Além disso, ganhei grandes amigos e histórias inesquecíveis naquele festival, que mantemos aceso até hoje com praticamente todo o corpo de jurados. Recentemente, um desses amigos, o holandês Pope van Pelt, me visitou em São Paulo e assim pudemos recordar momentos memoráveis de nossas vidas em Cannes e o quanto esta grande experiência ficou tatuada positivamente em nossas carreiras para sempre.

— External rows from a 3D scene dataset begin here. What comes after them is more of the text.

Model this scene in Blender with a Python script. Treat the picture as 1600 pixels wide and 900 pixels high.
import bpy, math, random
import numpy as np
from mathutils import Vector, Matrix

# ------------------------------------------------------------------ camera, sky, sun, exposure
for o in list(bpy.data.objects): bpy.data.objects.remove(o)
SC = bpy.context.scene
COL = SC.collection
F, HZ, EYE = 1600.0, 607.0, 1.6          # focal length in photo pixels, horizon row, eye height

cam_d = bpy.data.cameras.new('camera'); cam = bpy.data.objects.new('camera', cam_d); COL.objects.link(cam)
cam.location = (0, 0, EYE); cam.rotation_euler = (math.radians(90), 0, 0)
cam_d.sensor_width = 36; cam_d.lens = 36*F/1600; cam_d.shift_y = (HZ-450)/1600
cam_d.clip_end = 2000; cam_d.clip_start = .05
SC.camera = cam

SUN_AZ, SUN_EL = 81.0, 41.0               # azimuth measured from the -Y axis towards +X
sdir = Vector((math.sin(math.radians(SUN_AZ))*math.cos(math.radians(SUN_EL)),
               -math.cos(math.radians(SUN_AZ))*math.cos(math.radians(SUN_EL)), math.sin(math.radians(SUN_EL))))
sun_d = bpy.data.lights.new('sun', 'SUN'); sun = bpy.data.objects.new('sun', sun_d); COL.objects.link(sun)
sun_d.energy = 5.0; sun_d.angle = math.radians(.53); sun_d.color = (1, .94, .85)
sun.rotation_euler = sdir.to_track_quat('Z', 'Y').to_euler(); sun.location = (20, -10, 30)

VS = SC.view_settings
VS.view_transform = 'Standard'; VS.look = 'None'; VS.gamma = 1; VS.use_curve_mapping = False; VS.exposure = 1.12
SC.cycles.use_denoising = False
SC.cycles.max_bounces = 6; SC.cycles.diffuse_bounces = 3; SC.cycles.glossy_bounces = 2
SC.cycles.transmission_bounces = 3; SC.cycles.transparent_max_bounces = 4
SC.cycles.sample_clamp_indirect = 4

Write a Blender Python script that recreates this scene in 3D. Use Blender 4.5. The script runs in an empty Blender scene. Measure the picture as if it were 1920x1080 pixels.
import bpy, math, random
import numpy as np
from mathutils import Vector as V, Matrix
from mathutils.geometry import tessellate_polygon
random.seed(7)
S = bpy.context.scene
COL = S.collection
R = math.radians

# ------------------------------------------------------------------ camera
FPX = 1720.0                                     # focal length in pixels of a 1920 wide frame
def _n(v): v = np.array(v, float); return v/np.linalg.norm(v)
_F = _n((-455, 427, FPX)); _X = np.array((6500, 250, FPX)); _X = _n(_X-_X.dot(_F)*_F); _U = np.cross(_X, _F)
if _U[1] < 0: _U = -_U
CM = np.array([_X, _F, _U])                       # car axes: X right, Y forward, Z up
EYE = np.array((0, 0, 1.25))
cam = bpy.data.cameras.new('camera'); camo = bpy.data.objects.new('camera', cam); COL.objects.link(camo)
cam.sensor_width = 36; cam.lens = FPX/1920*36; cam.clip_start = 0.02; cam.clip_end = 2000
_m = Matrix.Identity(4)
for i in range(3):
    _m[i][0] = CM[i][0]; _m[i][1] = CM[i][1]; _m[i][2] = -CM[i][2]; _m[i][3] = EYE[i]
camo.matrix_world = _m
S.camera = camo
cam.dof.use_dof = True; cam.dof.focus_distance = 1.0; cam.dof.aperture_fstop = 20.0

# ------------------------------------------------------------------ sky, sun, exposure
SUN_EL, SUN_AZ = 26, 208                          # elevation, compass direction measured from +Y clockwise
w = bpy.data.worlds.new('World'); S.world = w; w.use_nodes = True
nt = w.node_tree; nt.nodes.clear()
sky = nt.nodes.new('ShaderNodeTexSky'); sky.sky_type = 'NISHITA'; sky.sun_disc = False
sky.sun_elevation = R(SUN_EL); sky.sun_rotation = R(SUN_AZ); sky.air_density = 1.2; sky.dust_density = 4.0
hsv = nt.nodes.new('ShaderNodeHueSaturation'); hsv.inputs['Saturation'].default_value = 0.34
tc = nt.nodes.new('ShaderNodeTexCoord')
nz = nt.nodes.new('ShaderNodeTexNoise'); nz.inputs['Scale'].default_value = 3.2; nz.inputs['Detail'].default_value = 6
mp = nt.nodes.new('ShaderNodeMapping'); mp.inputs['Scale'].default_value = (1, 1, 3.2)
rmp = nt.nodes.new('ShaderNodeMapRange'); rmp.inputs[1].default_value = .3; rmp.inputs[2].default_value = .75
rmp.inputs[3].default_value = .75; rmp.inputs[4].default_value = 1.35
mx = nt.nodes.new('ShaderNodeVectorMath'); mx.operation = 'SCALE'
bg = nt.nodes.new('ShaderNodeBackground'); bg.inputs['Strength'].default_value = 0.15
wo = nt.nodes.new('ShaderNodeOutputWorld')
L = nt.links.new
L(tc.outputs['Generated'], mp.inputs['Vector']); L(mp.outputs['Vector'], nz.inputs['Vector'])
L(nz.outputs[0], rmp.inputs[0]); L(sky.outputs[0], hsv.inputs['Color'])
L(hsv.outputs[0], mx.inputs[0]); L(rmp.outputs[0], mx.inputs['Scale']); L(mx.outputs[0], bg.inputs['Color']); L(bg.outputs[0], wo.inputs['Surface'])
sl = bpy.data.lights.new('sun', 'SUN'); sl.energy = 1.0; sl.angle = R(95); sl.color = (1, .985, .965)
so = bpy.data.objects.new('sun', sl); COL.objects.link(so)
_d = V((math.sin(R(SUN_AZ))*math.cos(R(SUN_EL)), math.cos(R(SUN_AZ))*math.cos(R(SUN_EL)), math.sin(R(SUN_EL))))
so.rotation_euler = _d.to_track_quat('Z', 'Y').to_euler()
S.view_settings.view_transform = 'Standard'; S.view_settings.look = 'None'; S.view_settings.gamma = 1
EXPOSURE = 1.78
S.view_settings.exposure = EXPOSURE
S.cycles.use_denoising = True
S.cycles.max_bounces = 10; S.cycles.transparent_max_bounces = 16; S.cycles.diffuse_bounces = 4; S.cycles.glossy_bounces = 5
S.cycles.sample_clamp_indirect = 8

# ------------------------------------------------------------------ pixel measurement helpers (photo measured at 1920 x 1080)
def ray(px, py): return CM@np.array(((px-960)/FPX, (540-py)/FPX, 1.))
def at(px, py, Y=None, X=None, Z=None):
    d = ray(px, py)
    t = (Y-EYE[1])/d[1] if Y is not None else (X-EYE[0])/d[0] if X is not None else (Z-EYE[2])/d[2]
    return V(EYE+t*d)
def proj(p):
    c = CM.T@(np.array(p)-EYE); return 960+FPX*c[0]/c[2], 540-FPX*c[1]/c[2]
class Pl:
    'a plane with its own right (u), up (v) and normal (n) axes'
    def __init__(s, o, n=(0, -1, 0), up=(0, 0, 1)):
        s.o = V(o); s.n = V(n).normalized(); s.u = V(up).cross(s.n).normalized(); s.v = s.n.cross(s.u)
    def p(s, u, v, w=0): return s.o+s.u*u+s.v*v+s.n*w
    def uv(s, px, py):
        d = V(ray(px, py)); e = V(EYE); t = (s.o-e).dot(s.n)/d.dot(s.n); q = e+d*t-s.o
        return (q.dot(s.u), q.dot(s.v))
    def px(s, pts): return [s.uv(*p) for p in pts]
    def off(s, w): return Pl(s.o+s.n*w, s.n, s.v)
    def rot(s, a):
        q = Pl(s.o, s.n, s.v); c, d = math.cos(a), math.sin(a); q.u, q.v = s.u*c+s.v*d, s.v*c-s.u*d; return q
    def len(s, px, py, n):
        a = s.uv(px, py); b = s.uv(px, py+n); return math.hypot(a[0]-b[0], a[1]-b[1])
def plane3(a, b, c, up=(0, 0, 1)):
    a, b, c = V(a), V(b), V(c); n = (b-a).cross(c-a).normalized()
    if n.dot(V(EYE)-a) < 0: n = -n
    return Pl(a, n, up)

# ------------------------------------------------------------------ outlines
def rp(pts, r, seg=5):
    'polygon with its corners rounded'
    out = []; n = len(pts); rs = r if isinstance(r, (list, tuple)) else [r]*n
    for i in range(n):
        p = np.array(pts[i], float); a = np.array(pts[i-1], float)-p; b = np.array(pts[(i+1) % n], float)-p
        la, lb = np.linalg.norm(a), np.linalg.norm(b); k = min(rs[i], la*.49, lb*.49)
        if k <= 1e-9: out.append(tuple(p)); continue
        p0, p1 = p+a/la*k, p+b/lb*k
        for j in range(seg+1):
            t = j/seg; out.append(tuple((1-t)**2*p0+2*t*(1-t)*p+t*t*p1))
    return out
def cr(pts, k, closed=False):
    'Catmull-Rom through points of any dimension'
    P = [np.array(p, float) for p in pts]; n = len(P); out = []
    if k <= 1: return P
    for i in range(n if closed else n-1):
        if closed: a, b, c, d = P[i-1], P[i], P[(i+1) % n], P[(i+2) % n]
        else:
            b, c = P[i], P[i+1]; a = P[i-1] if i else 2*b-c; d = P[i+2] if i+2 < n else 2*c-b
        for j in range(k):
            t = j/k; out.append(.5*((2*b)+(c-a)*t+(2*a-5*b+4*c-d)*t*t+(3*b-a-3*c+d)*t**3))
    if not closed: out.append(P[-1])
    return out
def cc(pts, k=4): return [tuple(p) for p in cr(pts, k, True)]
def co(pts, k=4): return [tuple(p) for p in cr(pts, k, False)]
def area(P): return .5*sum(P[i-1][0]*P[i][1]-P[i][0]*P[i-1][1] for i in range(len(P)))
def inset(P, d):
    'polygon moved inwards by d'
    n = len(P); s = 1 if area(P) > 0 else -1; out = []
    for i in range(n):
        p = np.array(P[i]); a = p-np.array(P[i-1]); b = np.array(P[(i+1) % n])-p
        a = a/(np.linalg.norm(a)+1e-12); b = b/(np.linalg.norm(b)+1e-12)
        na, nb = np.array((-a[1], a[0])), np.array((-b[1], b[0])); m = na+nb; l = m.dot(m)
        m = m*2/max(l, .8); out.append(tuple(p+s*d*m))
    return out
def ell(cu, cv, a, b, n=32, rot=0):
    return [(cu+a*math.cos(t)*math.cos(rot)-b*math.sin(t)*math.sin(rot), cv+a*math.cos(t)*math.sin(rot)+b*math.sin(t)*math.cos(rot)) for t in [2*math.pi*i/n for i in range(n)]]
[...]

Depois de varias participações e outras conquistas, inclusive também em outras praias, nós amadurecemos e crescemos, mas isso não muda o fato de Cannes ter o poder de contemporizar as pessoas, de criar a aura do conhecimento junto com o ambiente profissional mais fascinante em que já estive. O festival é uma arena que reúne, em uma única semana, os trabalhos mais talentosos do mundo da comunicação mundial, com discursos impressionantes e pessoas especiais, acompanhados de uma das melhores gastronomias do planeta, cenas bucólicas e uma paisagem que engrandece os olhos.

Cientistas vão à Antártica, à Groenlândia, religiosos vão a Meca, ao Vaticano, e publicitários, pelo menos uma vez na vida, vão a Cannes. É como viajar para fora do planeta Terra e ir para o planeta Cannes, o nosso universo. O festival renova a nossa crença e nos renova a alma de ser publicitário, de acreditar na criatividade e na possibilidade de  ajudar a fazer o mundo andar adiante.